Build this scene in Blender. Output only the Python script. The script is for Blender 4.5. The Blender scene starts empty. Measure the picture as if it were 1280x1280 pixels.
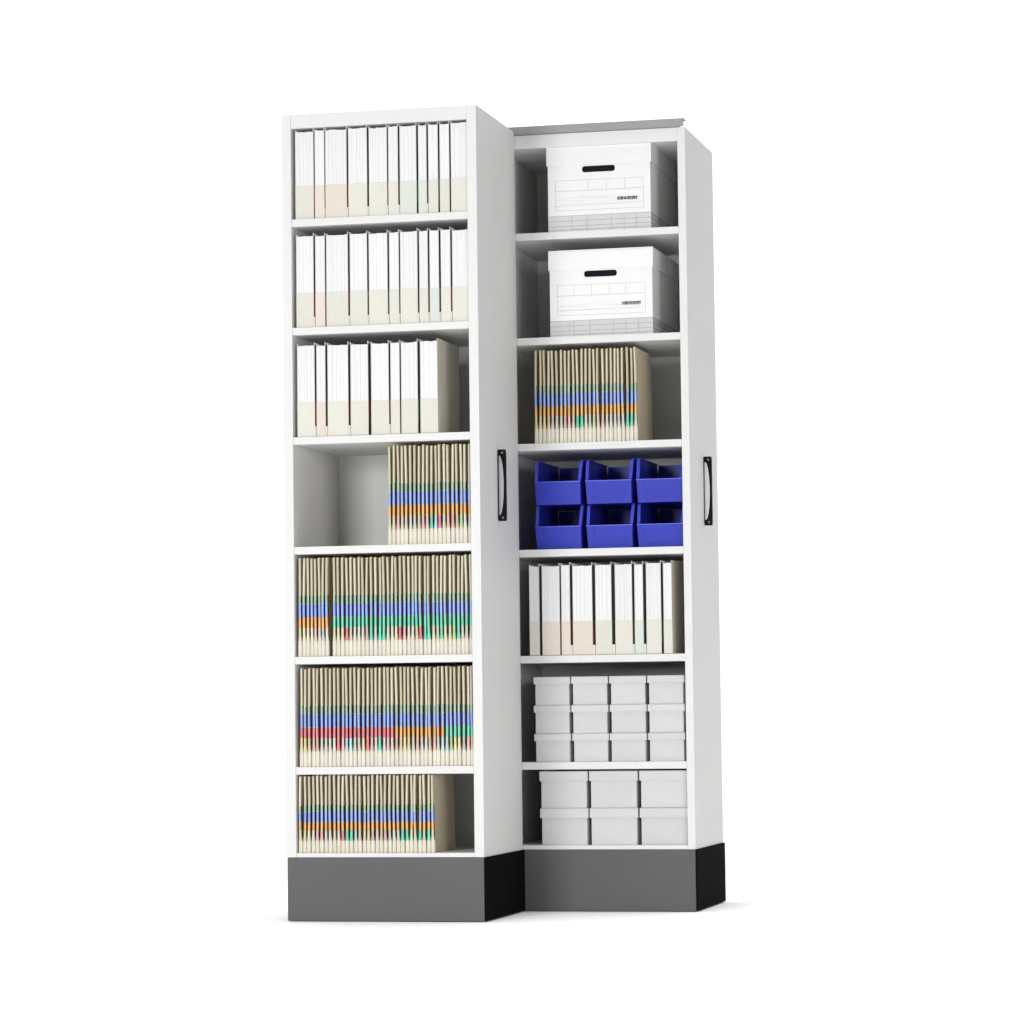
import bpy, bmesh, math, random
from mathutils import Matrix, Vector
random.seed(11)
scene = bpy.context.scene
COL = scene.collection

# ------------------------------------------------------------------ camera
CX, CY, CZ = 2.6598, -8.4941, 0.5675
YAW, PITCH, ROLL, FPX = 0.2337, 0.0600, -0.0120, 4078.4
def make_camera():
    cd = bpy.data.cameras.new('camera'); co = bpy.data.objects.new('camera', cd); COL.objects.link(co)
    a, b, g = YAW, PITCH, ROLL
    X1 = Vector((math.cos(a), math.sin(a), 0)); Y1 = Vector((-math.sin(a), math.cos(a), 0)); Z1 = Vector((0, 0, 1))
    fwd = math.cos(b)*Y1 + math.sin(b)*Z1
    up0 = -math.sin(b)*Y1 + math.cos(b)*Z1
    right = math.cos(g)*X1 + math.sin(g)*up0
    up = -math.sin(g)*X1 + math.cos(g)*up0
    m = Matrix((right, up, -fwd)).transposed().to_4x4(); m.translation = (CX, CY, CZ)
    co.matrix_world = m
    cd.sensor_width = 36; cd.lens = FPX/1280*36; cd.clip_start = .05; cd.clip_end = 200
    scene.camera = co
make_camera()

# ------------------------------------------------------------------ light: a white photo studio
w = bpy.data.worlds.new('World'); scene.world = w; w.use_nodes = True
bg = w.node_tree.nodes['Background']; bg.inputs[0].default_value = (1, 1, 1, 1); bg.inputs[1].default_value = .26
def area(name, loc, target, sx, sy, power, col=(1, 1, 1)):
    l = bpy.data.lights.new(name, 'AREA'); l.shape = 'RECTANGLE'; l.size = sx; l.size_y = sy; l.energy = power; l.color = col
    o = bpy.data.objects.new(name, l); COL.objects.link(o); o.location = loc
    o.rotation_euler = (Vector(target)-Vector(loc)).to_track_quat('-Z', 'Y').to_euler(); return o
area('key_softbox', (-1.0, -7.5, 1.65), (.5, .2, 1.1), 1.6, 1.6, 300)
area('added_side_fill', (5.6, -6.2, 1.4), (.8, .3, 1.1), 1.6, 1.6, 165)  # unseen lamp added to brighten the right-hand faces
ff = area('added_floor_light', (.6, -1.3, 5.2), (.6, -1.3, 0), 8, 6, 118)
ff.data.spread = math.radians(55)      # added lamp, narrowed so its light whitens the floor and spares the fronts
bl = area('added_backdrop_light', (.3, 1.3, 5.4), (.3, 4.6, 1.2), 8, 1.5, 128)  # unseen lamp added to burn the backdrop out to white
bl.data.spread = math.radians(115)
vs = scene.view_settings
scene.display_settings.display_device = 'sRGB'
vs.view_transform = 'Standard'; vs.look = 'None'; vs.exposure = 0; vs.gamma = 1; vs.use_curve_mapping = False
scene.render.engine = 'CYCLES'
scene.cycles.max_bounces = 12; scene.cycles.diffuse_bounces = 9; scene.cycles.use_denoising = True

# ------------------------------------------------------------------ materials (all procedural)
def mat(name, col, rough=.5, spec=.5, var=0., vscale=30., bump=0., bscale=400., stretch=(1, 1, 1), metal=0.):
    m = bpy.data.materials.new(name); m.use_nodes = True
    nt = m.node_tree; b = nt.nodes['Principled BSDF']
    b.inputs['Base Color'].default_value = (*col, 1); b.inputs['Roughness'].default_value = rough
    b.inputs['Specular IOR Level'].default_value = spec; b.inputs['Metallic'].default_value = metal
    tc = nt.nodes.new('ShaderNodeTexCoord'); mp = nt.nodes.new('ShaderNodeMapping'); mp.inputs['Scale'].default_value = stretch
    nt.links.new(tc.outputs['Object'], mp.inputs[0])
    if var:
        n = nt.nodes.new('ShaderNodeTexNoise'); n.inputs['Scale'].default_value = vscale; n.inputs['Detail'].default_value = 5
        nt.links.new(mp.outputs[0], n.inputs['Vector'])
        oi = nt.nodes.new('ShaderNodeObjectInfo')
        ad = nt.nodes.new('ShaderNodeMath'); ad.operation = 'MULTIPLY_ADD'; ad.inputs[1].default_value = .5
        nt.links.new(oi.outputs['Random'], ad.inputs[0]); nt.links.new(n.outputs[0], ad.inputs[2])
        mx = nt.nodes.new('ShaderNodeMapRange'); mx.inputs[1].default_value = .35; mx.inputs[2].default_value = 1.1
        mx.inputs[3].default_value = 1-var; mx.inputs[4].default_value = 1+var*.5
        nt.links.new(ad.outputs[0], mx.inputs[0])
        mm = nt.nodes.new('ShaderNodeMix'); mm.data_type = 'RGBA'; mm.blend_type = 'MULTIPLY'; mm.inputs[0].default_value = 1
        mm.inputs[6].default_value = (*col, 1); nt.links.new(mx.outputs[0], mm.inputs[7])
        nt.links.new(mm.outputs[2], b.inputs['Base Color'])
    if bump:
        n2 = nt.nodes.new('ShaderNodeTexNoise'); n2.inputs['Scale'].default_value = bscale; n2.inputs['Detail'].default_value = 3
        nt.links.new(mp.outputs[0], n2.inputs['Vector'])
        bp = nt.nodes.new('ShaderNodeBump'); bp.inputs['Strength'].default_value = bump; bp.inputs['Distance'].default_value = .001
        nt.links.new(n2.outputs[0], bp.inputs['Height']); nt.links.new(bp.outputs[0], b.inputs['Normal'])
    return m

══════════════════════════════

Set exercise :: Up to and including the line containing "COL = scene.collection", repeat every line from the start of the data, but none of the pictures.

Finished exercise ::
Build this scene in Blender. Output only the Python script. The script is for Blender 4.5. The Blender scene starts empty. Measure the picture as if it were 1280x1280 pixels.
import bpy, bmesh, math, random
from mathutils import Matrix, Vector
random.seed(11)
scene = bpy.context.scene
COL = scene.collection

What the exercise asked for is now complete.